WHAT IS BEING ASKED — Output the lines below exactly, please, from the first line until the line with "return -p[0] * SN + p[1] * CS", counting both.

## Begin RAW RECORDS

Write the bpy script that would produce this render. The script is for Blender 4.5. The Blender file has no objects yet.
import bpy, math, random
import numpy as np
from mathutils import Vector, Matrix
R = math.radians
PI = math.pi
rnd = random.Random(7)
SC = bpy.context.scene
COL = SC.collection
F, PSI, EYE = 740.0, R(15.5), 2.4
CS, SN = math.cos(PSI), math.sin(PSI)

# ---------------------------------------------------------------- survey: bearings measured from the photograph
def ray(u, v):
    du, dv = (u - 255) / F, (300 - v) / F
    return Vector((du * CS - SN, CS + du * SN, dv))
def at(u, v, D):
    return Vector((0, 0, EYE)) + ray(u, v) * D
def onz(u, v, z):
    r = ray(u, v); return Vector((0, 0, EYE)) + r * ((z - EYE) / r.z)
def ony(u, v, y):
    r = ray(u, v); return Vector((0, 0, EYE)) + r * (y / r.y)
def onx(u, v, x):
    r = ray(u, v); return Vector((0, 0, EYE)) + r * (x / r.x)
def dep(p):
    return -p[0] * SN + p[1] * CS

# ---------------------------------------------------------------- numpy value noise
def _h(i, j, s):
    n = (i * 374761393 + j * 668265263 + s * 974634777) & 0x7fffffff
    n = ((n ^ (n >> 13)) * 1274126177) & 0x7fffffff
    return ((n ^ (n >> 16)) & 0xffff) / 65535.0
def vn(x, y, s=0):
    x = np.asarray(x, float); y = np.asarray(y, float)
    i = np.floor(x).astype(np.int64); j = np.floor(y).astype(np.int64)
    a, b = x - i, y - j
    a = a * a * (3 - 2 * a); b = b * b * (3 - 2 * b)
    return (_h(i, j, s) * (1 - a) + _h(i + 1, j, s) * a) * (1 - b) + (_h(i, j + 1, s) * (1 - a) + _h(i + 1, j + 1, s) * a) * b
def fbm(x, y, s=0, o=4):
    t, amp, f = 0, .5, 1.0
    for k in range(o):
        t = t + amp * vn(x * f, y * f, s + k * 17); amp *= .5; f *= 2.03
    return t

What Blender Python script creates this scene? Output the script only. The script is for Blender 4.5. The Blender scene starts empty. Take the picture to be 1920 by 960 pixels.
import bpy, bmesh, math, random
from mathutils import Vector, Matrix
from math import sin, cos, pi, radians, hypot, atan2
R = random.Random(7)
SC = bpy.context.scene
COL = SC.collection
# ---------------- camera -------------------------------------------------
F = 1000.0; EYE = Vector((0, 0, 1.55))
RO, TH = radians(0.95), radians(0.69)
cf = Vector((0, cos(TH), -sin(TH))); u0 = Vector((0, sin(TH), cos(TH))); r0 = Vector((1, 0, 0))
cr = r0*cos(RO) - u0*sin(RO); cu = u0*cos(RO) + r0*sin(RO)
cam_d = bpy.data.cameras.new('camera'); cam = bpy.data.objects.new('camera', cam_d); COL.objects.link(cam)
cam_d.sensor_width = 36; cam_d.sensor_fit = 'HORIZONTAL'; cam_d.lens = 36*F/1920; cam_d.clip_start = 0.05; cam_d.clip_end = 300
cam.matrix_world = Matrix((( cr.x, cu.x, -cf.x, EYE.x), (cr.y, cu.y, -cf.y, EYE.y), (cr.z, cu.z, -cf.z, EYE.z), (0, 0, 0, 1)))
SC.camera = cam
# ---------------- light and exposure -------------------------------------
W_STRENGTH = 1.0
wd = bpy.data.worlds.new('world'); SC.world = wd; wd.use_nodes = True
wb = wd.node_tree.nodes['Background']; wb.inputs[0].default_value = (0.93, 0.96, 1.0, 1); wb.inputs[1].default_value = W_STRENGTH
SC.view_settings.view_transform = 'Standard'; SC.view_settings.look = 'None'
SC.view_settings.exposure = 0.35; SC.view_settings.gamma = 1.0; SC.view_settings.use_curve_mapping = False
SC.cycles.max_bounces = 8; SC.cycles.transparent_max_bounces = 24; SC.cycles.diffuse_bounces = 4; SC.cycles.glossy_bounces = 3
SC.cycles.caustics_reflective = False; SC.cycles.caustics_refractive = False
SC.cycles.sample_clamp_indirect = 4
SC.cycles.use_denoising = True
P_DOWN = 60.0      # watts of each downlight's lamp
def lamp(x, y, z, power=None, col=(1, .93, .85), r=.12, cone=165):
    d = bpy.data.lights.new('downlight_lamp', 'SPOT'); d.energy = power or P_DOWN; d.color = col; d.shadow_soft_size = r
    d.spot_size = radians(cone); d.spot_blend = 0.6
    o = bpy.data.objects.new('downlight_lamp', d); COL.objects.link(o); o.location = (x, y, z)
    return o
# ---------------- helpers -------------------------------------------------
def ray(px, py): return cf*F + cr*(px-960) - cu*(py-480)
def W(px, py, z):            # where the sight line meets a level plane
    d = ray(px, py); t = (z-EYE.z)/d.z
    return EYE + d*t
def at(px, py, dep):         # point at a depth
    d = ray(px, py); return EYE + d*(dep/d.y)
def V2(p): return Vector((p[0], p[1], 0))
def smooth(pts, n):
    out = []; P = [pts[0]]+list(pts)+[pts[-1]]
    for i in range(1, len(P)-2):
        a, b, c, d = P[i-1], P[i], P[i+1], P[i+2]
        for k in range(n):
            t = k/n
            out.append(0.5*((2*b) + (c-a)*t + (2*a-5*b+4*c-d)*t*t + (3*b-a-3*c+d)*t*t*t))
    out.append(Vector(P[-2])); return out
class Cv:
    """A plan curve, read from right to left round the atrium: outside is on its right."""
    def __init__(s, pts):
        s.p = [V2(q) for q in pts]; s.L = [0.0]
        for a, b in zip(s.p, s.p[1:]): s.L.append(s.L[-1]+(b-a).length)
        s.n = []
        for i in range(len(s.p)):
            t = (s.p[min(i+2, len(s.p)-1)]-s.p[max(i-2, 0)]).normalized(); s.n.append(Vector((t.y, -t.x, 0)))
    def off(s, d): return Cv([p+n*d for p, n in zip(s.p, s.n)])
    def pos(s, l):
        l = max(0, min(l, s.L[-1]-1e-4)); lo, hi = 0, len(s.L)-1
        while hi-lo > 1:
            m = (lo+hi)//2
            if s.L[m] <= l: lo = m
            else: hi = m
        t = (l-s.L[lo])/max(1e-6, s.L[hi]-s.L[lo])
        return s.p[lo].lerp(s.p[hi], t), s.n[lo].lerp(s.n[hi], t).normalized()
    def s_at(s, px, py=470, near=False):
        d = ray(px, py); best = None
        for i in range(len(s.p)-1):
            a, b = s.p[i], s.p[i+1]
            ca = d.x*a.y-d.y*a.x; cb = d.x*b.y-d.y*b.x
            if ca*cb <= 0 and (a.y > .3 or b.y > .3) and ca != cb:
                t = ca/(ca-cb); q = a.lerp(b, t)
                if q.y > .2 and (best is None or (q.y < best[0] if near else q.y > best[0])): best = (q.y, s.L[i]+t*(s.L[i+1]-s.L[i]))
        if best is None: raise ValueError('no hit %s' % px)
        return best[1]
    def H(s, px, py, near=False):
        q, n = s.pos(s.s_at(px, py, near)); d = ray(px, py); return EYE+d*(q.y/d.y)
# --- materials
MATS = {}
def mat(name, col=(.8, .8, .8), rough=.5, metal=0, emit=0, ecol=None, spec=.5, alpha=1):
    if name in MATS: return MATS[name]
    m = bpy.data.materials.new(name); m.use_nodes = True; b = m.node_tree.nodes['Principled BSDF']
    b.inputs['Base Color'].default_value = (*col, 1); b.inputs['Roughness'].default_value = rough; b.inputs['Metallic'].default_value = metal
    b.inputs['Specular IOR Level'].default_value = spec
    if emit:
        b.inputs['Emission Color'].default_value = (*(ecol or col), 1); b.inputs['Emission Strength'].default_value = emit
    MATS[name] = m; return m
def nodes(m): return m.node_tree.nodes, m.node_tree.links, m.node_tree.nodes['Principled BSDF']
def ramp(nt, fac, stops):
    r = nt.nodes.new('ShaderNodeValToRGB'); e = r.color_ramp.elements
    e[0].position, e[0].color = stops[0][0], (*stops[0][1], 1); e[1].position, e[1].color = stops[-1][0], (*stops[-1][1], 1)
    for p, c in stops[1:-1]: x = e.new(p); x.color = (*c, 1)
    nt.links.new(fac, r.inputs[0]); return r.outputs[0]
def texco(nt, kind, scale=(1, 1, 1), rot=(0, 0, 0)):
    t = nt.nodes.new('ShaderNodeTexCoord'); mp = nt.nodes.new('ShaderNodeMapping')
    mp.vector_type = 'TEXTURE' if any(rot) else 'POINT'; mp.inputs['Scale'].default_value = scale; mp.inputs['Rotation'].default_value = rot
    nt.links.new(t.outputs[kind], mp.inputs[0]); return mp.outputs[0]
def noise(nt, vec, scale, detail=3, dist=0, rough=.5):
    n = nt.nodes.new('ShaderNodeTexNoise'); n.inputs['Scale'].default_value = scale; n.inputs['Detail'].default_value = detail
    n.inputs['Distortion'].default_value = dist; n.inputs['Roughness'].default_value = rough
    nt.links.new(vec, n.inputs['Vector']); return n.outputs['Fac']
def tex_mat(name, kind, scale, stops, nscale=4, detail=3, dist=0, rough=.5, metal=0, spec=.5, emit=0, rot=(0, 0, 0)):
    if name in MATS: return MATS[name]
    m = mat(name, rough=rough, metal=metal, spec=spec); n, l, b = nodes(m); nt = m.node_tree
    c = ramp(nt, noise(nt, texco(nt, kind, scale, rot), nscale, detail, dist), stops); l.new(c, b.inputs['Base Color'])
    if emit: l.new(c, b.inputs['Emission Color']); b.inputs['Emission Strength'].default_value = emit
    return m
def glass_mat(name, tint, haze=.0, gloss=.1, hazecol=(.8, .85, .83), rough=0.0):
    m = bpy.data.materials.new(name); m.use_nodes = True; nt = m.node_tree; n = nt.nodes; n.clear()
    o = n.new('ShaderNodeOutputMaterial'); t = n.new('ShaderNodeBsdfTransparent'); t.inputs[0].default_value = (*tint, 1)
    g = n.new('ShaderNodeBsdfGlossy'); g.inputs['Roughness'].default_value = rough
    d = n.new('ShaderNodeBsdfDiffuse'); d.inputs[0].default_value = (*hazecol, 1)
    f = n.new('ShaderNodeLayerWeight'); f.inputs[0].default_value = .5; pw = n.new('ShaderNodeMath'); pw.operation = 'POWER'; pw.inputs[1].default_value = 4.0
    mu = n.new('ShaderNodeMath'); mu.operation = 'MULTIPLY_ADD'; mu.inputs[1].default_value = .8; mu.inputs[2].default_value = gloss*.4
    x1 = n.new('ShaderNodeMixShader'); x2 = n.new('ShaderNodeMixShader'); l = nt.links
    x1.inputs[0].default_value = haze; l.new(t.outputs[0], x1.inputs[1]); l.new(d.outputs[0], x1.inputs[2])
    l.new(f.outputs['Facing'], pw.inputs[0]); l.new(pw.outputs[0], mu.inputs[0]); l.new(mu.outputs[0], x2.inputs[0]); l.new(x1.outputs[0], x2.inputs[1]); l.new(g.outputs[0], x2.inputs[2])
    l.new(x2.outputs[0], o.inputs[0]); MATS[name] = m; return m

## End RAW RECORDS

ANSWER BELOW —
Write the bpy script that would produce this render. The script is for Blender 4.5. The Blender file has no objects yet.
import bpy, math, random
import numpy as np
from mathutils import Vector, Matrix
R = math.radians
PI = math.pi
rnd = random.Random(7)
SC = bpy.context.scene
COL = SC.collection
F, PSI, EYE = 740.0, R(15.5), 2.4
CS, SN = math.cos(PSI), math.sin(PSI)

# ---------------------------------------------------------------- survey: bearings measured from the photograph
def ray(u, v):
    du, dv = (u - 255) / F, (300 - v) / F
    return Vector((du * CS - SN, CS + du * SN, dv))
def at(u, v, D):
    return Vector((0, 0, EYE)) + ray(u, v) * D
def onz(u, v, z):
    r = ray(u, v); return Vector((0, 0, EYE)) + r * ((z - EYE) / r.z)
def ony(u, v, y):
    r = ray(u, v); return Vector((0, 0, EYE)) + r * (y / r.y)
def onx(u, v, x):
    r = ray(u, v); return Vector((0, 0, EYE)) + r * (x / r.x)
def dep(p):
    return -p[0] * SN + p[1] * CS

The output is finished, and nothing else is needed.